> [YOUR GOAL]: Locate and copy all lines bearing the word "from".

> [DATA LINES]:
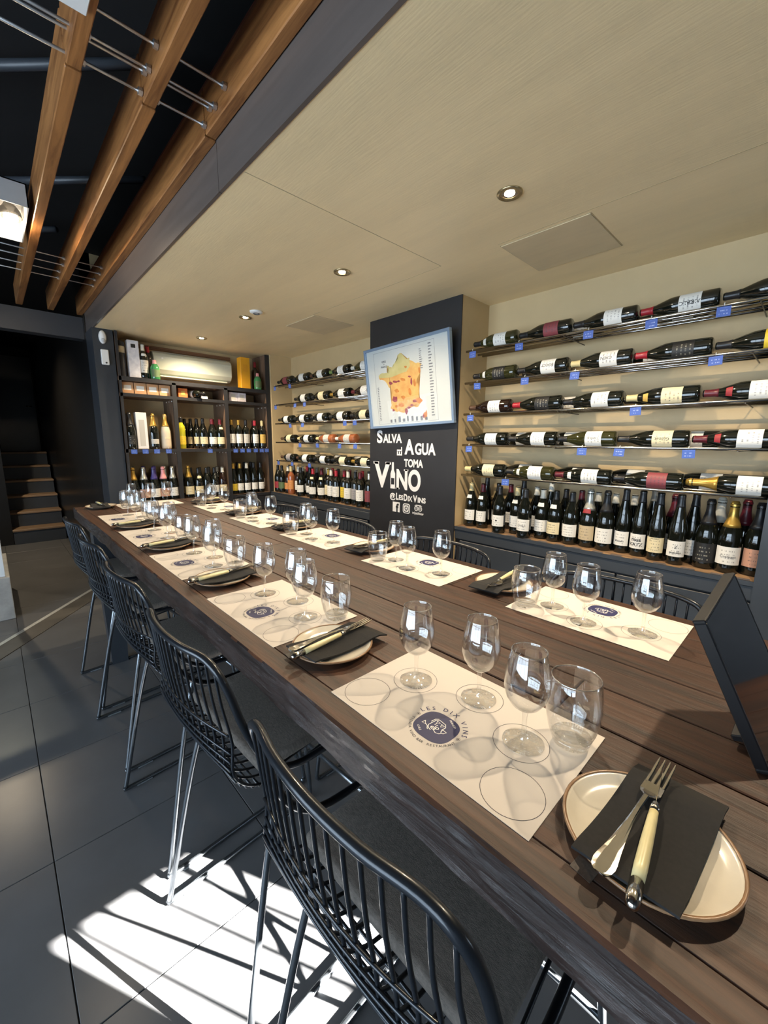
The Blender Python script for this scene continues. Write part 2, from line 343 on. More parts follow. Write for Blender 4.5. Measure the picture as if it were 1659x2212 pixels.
# plinth and glazed screen at the left edge, metal strip on the floor
m_conc = M('pale_concrete', C(150, 150, 148), 0.6, var=0.2, vscale=9, bump=0.1)
mk_ = root('screen_plinth', (-4.9, -0.6, 0), 0, 'pale concrete plinth at the left edge beside the stair passage', 'plinth')
mk('block', bbox(-0.5, 0.48, -0.6, 0.6, 0, 0.36, 0.006), m_conc, mk_)
sr = root('glass_screen', (-4.9, -0.6, 0.36), 0, 'tall glass screen in a white frame standing on the concrete plinth', 'screen')
m_frame_w = M('white_frame', C(205, 214, 222), 0.35, var=0.03)
for a, b in ((0.535, 0.575), (-0.575, -0.535)):
    mk('stile', bbox(0.40, 0.44, a, b, 0, 1.25, 0.003, 1), m_frame_w, sr)
mk('rail', bbox(0.40, 0.44, -0.535, 0.535, 1.21, 1.25, 0.003, 1), m_frame_w, sr)
mk('pane', box(0.417, 0.423, -0.535, 0.535, 0.0, 1.21), clearglass('screen_glass', (0.8, 0.86, 0.88, 1), 0.5), sr)
m_strip = M('aluminium_strip', C(190, 192, 190), 0.4, metal=0.6, var=0.1, vscale=20)
d = Vector((-0.96, 0.737, 0)).normalized(); n_ = Vector((-d.y, d.x, 0)); a = Vector((-3.55, -0.367, 0)); b = Vector((-4.87, 0.645, 0))
def strip(w0, w1, h): 
    P = [a+n_*w0, b+n_*w0, b+n_*w1, a+n_*w1]
    return prism([(p.x, p.y) for p in P], 0.0002, h)
ts = root('threshold_strip', (0, 0, 0), 0, 'pale metal threshold strip lying diagonally across the floor at left', 'threshold')
mk('bright_edge', strip(-0.012, 0.022, 0.006), m_strip, ts)
mk('ramp_band', strip(-0.16, -0.012, 0.004), M('grey_ramp', C(78, 74, 68), 0.4, var=0.25, vscale=6), ts)
# joists, rods, light box
for i, y in enumerate((0.284, 0.483, 0.682)):
    j = root('ceiling_joist', (-1.65, y+0.019, 2.555), 0, ['pine ceiling joist furthest from the beige soffit', 'middle pine ceiling joist of the three above the aisle', 'pine ceiling joist running right beside the metal soffit edge'][i], 'joist', 'pine ceiling joists')
    mk('timber', bbox(0.002, 2.9, -0.019, 0.019, -0.002, 0.145, 0.003, 1), m_joist, j)
    mk('timber', bbox(-2.95, -0.002, -0.021, 0.021, -0.006, 0.14, 0.003, 1), m_joist, j)
    tag(mk('backing_board', bbox(-2.9, 2.9, 0.03, 0.05, 0.16, 0.24, 0.003, 1), wood('red_timber', C(96, 46, 26), C(130, 66, 38), 0.6), j), 'reddish upper timber')
k = 0
for x, z in ((-1.46, 2.60), (-1.54, 2.585), (-1.58, 2.60), (-1.635, 2.575), (-3.45, 2.61), (-3.52, 2.59), (-3.70, 2.60), (-3.78, 2.58)):
    far = x < -3
    r = root('steel_rod', (x, 0.0, z), 0, f"{ORD[k % 4]} thin steel rod of the {'far' if far else 'near'} set crossing the pine joists", 'rod', 'steel rods through the joists')
    mk('shaft', tube([(0, -0.1, 0), (0, 0.70, 0)], 0.0045, 6), m_rod, r, True)
    for yy in (0.325, 0.475, 0.524, 0.674):
        mk('nut', tube([(0, yy-0.006, 0), (0, yy+0.006, 0)], 0.011, 6), m_rod, r)
    k += 1
for k, (x, y, z) in enumerate(((-2.2, 0.35, 2.95), (-3.0, 0.5, 2.92), (-4.0, 0.2, 2.9))):
    tag(mk('conduit', tube([(x-0.6, y-0.5, z), (x+0.2, y+0.3, z)], 0.02, 8), m_slate, None, True), f"{['nearest', 'middle', 'furthest'][k]} dark conduit high above the pine joists", 'pipe', 'conduits in the dark ceiling void')
lb = root('ceiling_lamp', (-2.93, 0.205, 2.545), 0, 'white boxy lamp hanging between pine joists at the left edge', 'lamp')
mk('housing', join(box(-0.24, 0.24, -0.055, -0.05, 0, 0.10), box(-0.24, 0.24, 0.05, 0.055, 0, 0.10), box(-0.24, -0.235, -0.055, 0.055, 0, 0.10), box(0.235, 0.24, -0.055, 0.055, 0, 0.10), box(-0.24, 0.24, -0.055, 0.055, 0.095, 0.10)), M('lamp_white_metal', C(205, 205, 205), 0.3, metal=0.3, var=0.03), lb)
mk('reflector', xf(lathe([(0.046, 0.0), (0.040, 0.03), (0.02, 0.06), (0, 0.065)], 20), lambda v: v+Vector((0.02, 0, 0.02))), m_steel, lb, True)
mk('bulb', xf(lathe([(0, 0.0), (0.02, 0.006), (0.026, 0.02), (0.016, 0.04), (0, 0.045)], 16), lambda v: v+Vector((0.02, 0, 0.012))), M('bulb_glow', C(255, 240, 220), 0.3, emit=(1, 0.86, 0.66, 1), estr=25, var=0.01), lb, True)
pl = bpy.data.lights.new('ceiling_lamp_light', 'POINT'); pl.energy = 9; pl.color = (1, 0.8, 0.55); pl.shadow_soft_size = 0.03
po = bpy.data.objects.new('ceiling_lamp_light', pl); COL.objects.link(po); po.location = (-2.91, 0.205, 2.535)
bd = tag(mk('ceiling_plate', bbox(-1.425, -1.22, 0.225, 0.302, 2.540, 2.5485, 0.002, 1), m_white), 'white rectangular plate fixed under the first pine joist', 'plate')  # plain white plate under the joist, nothing posted on it
# downlights
dl_ring = mesh('trim_ring', lathe([(0.028, -0.004), (0.044, -0.006), (0.047, -0.003), (0.047, 0.0), (0.028, 0.0), (0.028, -0.004)], 28), M('brass_trim', C(186, 170, 135), 0.25, metal=0.9, var=0.05), True)
dl_cup = mesh('reflector', lathe([(0.028, -0.003), (0.020, -0.0015), (0, -0.001)], 24), m_steel, True)
dl_bulb = mesh('bulb', lathe([(0, -0.007), (0.014, -0.006), (0.019, -0.0025), (0, -0.002)], 20), M('halogen_glow', C(255, 246, 230), 0.3, emit=(1, 0.88, 0.66, 1), estr=40, var=0.01), True)
for k, x in enumerate((0.10, -0.90, -1.904, -3.078, -3.961)):
    r = root('downlight', (x, 1.497, CZ), 0, ['round recessed downlight near the right wall', 'largest round recessed ceiling downlight, nearest the viewer', 'second recessed downlight along the beige ceiling', 'third recessed downlight, beside the round smoke detector', 'furthest recessed downlight, above the bottle shelves'][k], 'downlight', 'recessed ceiling downlights')
    put('trim_ring', dl_ring, r); put('reflector', dl_cup, r); put('bulb', dl_bulb, r)
    l = bpy.data.lights.new('downlight_spot', 'SPOT'); l.energy = SPOT_W*4; l.color = SPOT_C; l.spot_size = R(150); l.spot_blend = 0.75; l.shadow_soft_size = 0.02
    o = bpy.data.objects.new('downlight_spot', l); COL.objects.link(o); o.location = (x, 1.497, CZ-0.012)
put('trim_ring', dl_ring, hall_fill); put('reflector', dl_cup, hall_fill); put('bulb', dl_bulb, hall_fill)
l = bpy.data.lights.new('hall_fill_spot', 'SPOT'); l.energy = SPOT_W*10; l.color = SPOT_C; l.spot_size = R(130); l.spot_blend = 0.7; l.shadow_soft_size = 0.03  # spot of the added hall downlight, lifts stairs and hall floor
o = bpy.data.objects.new('hall_fill_spot', l); COL.objects.link(o); o.location = (-6.4, -0.3, 3.035)
sd = root('smoke_detector', (-2.89, 1.49, CZ), 0, 'small round white detector on the ceiling beside a downlight', 'detector')
mk('base', lathe([(0, -0.012), (0.03, -0.014), (0.044, -0.008), (0.046, 0), (0, 0)], 24), m_white, sd, True)
mk('vent_ring', lathe([(0.016, -0.016), (0.022, -0.018), (0.024, -0.013), (0.016, -0.0125), (0.016, -0.016)], 20), M('grey_plastic', C(120, 120, 120), 0.5, var=0.05), sd, True)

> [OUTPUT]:
The Blender Python script for this scene continues. Write part 2, from line 343 on. More parts follow. Write for Blender 4.5. Measure the picture as if it were 1659x2212 pixels.
    j = root('ceiling_joist', (-1.65, y+0.019, 2.555), 0, ['pine ceiling joist furthest from the beige soffit', 'middle pine ceiling joist of the three above the aisle', 'pine ceiling joist running right beside the metal soffit edge'][i], 'joist', 'pine ceiling joists')